The International Monetary Fund (IMF), for example, predicts a 3.4 percent global economic expansion in 2000, which would mark a striking 48 percent increase over 1999. “As emerging market economies’ adjustments run their course, global economic growth should pick up,” says Stanley Fischer, IMF first deputy managing director.
But the IMF’s rosy 2000 projection, notes Fischer, depends on “achieving a soft landing for the U.S., with growth slowing to keep inflation pressures at bay.” Clear signs of recovery from Japan, rocked by its worst recession in 50 years, are also an essential for world economic health in 2000, the IMF stresses.
But John Bralower, president of real estate investment bankers Sonnenblick-Goldman, says recovery signs are already sufficiently strong that “Asia will increasingly be a target for American investment in 2000.”
Signs are also encouraging from Europe, once considered the world’s economic weak sister. The European Commission (EC) predicts that European Union economic growth in both 2000 and 2001 will reach 3 percent, a 43 percent increase from 1999, while inflation will stay below 2 percent. But that growth depends on the Euro’s sustained strength, the EC cautions.
Finally, the world economy as a whole continues to enjoy the combination that’s been the catalyst for the long-term facility expansion upsurge: low inflation, strong consumer confidence and free trade sentiments, and an absence of major wars. “Peace times,” explains Deutsche Bank Securities Chief Economist Edward Yardeni, “tend to have a deflationary impact due to global competition, which depresses profits, demanding constant innovation.”

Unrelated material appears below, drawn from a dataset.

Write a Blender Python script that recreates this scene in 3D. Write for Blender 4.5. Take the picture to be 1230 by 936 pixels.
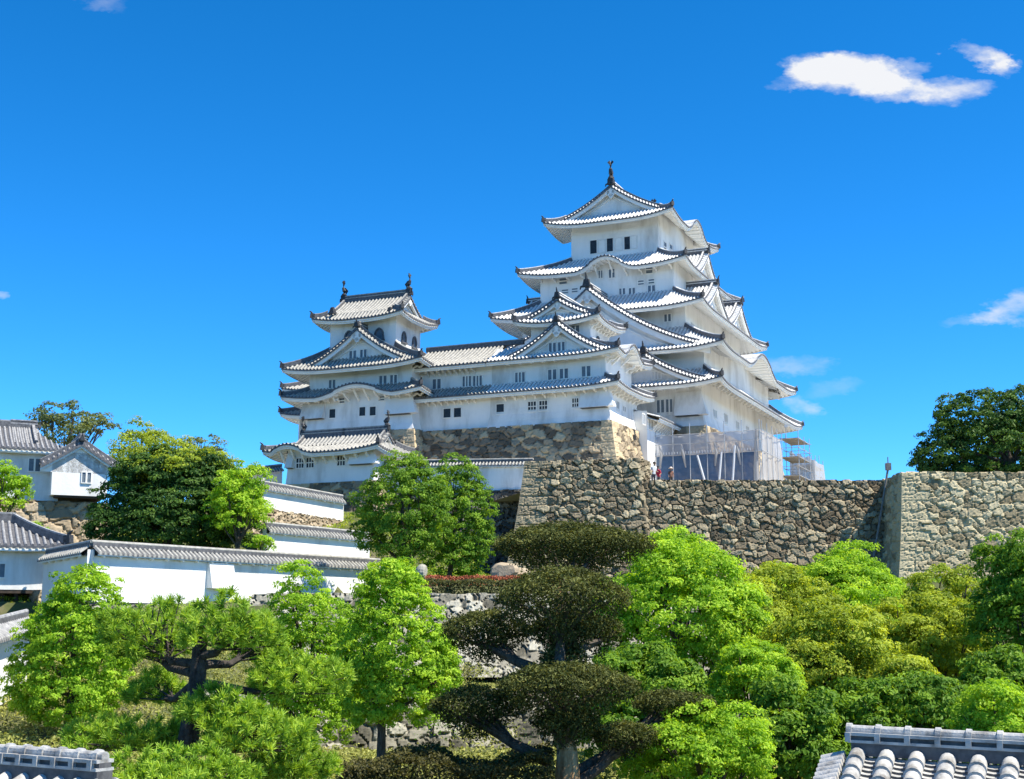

Y2K, though, will still likely affect 2000’s expansion pace. Y2K fears spurred a substantial number of firms’ late-1999 inventory stockpiling. Solectron, for example, reportedly upped inventory by 30 percent.
How fast such firms return to normal, expansion-minded operations will depend on the speed of their logistics systems, say analysts, with players with long supply chains rebounding most slowly. And that will likely significantly dampen facility expansion, at least in the early months of Y2OK.